Unveiling Oxygen's Past with Subaru/IRD: Oxygen Abundance of Very Metal-Poor Stars

Oxygen abundances in very and extremely metal-poor (V/EMP) stars provide critical constraints on early massive stars' nucleosynthesis. An Oxygen abundance analysis is presented for 35 V/EMP stars ($-4.0 < \text{[Fe/H]} < -1.5$) using near-infrared $H$-band OH vibro-rotational lines from high-resolution Subaru/IRD spectra. To examine the reliability of these NIR OH lines, the results are compared with the abundances obtained from the 3D/NLTE-insensitive forbidden $\text{[OI]}$ 6300 Å line using archival high-resolution optical spectra. After homogeneously rederiving stellar parameters and 1D/NLTE Fe abundances using \textit{Gaia} photo-astrometry and literature optical Fe equivalent width data, oxygen abundance from OH and [OI] lines is determined through 1D/LTE spectral synthesis.
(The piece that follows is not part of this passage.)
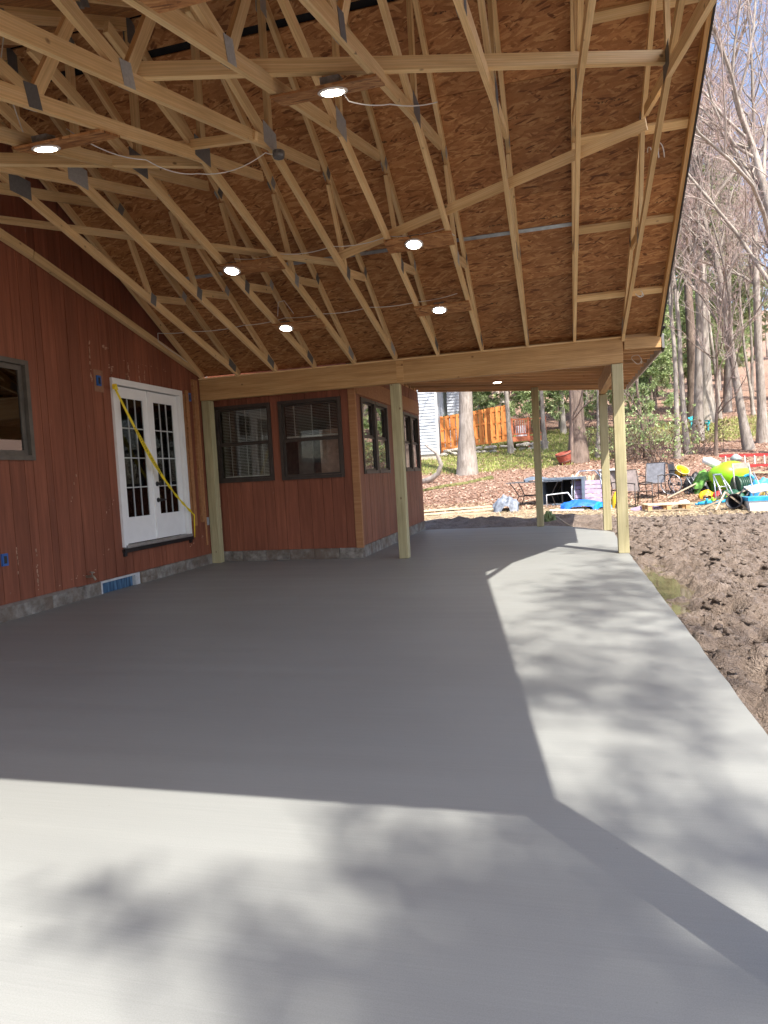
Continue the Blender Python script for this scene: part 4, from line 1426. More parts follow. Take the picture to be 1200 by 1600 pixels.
B5 = TreeKind(bare_tree(5, 9, 0.075, 12, (-0.10, 0.03), 0.2, 6, 6, 2, 0.05), M_BARKD, 'sapling', M_CROWN)
B6 = TreeKind(bare_tree(6, 20, 0.2, 26, (-0.12, 0.0), 0.15, 8, 9, 3, 0.06), M_BARK, 'bare_tree', M_CROWN)
B7 = TreeKind(bare_tree(7, 21, 0.15, 18, (0.03, 0.02), 0.4, 8, 9, 3, 0.03), M_BARKP, 'bare_tree', M_CROWN)
B8 = TreeKind(bare_tree(8, 18, 0.11, 16, (-0.04, 0.0), 0.35, 7, 8, 3, 0.035), M_BARK, 'bare_tree', M_CROWN)
SPRING = np.array([(0.31, 0.39, 0.17), (0.39, 0.47, 0.22), (0.25, 0.33, 0.15), (0.46, 0.52, 0.28)])
E1 = TreeKind(pine_tree(21, 15, 0.2, 120, 2.6, 0.18, 25, 0.28, 0.05, 6, SPRING), M_BARKD, 'evergreen_tree', M_NEEDLE)
E2 = TreeKind(pine_tree(22, 10, 0.14, 100, 2.3, 0.1, 25, 0.26, 0.05, 6, SPRING), M_BARKD, 'evergreen_tree', M_NEEDLE)
E3 = TreeKind(pine_tree(23, 19, 0.28, 130, 3.0, 0.3, 25, 0.32, 0.06, 6, SPRING * 0.8), M_BARKD, 'evergreen_tree', M_NEEDLE)

# trees one can pick out
B1.put(-3.88, 29.2, 'thick straight grey trunk standing before the orange board fence', 1.12, 0.4)
B3.put(0.72, 30.9, 'broad dark trunk standing beside the tilted red barrel', 1.0, 1.0)
B5.put(0.42, 30.5, 'thin pale stem growing just in front of the broad dark trunk by the barrel', 1.1, 2.2)
B4.put(1.6, 31.9, 'slim grey trunk behind the second right post', 1.0, 0.3)
B4.put(-2.42, 35.4, 'slim pale trunk at the right hand end of the orange fence', 1.0, 4.0)
B4.put(-0.75, 36.2, 'slim pale trunk past the end of the neighbour deck railing', 0.95, 2.0)
B1.put(8.3, 43.6, 'very thick grey trunk with a mossy foot behind the teal chair', 1.35, 2.0)
B3.put(7.9, 45.5, 'thick dark trunk just left of the mossy footed trunk on the hill', 1.0, 0.0)
B2.put(8.75, 34.0, 'grey trunk at the right edge of the photo above the red ladder', 0.95, 1.2)
B6.put(7.6, 31.6, 'leaning pole trunk rising left above the red ladder', 0.9, 0.0)
B5.put(6.1, 30.6, 'short dark snag with few branches behind the lime inflatable', 1.0, 2.0)
B6.put(9.2, 29.5, 'twisting many limbed tree filling the upper right corner of the sky', 1.15, 0.5)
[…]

A sensitivity analysis confirms that near-IR OH lines are highly sensitive to the adopted temperature ($\Delta\log\epsilon(\text{O})/\Delta T\sim\pm0.25\text{ dex}/\pm100\text{ K}$) compared to the forbidden line. A temperature-dependent discrepancy between the tracers is identified: in cool red giants ($T_\text{eff} \lesssim 4600$ K), OH-based abundances are systematically lower than $\text{[OI]}$-based abundance by 0.05 to 0.25 dex, while warmer red giants show higher OH-based abundances as expected from 3D effects. Despite this systematic offset, the numerous measurable NIR OH lines yield significantly smaller random abundance errors than that of the single, weak $\text{[OI]}$ line. Leveraging this statistical precision, an empirical calibration as a function of $T_\text{eff}$, $\log g$, $\text{[Fe/H]}$, and $\text{[C/Fe]}$ is derived to align the 1D/LTE OH abundances onto the $\text{[OI]}$ scale. Applying this correction substantially reduces the scatter and temperature dependence in the $\text{[O/Fe]}$ versus $\text{[Fe/H]}$ plane and flattens the trend, bringing the results into fairly good agreement with Galactic chemical evolution models.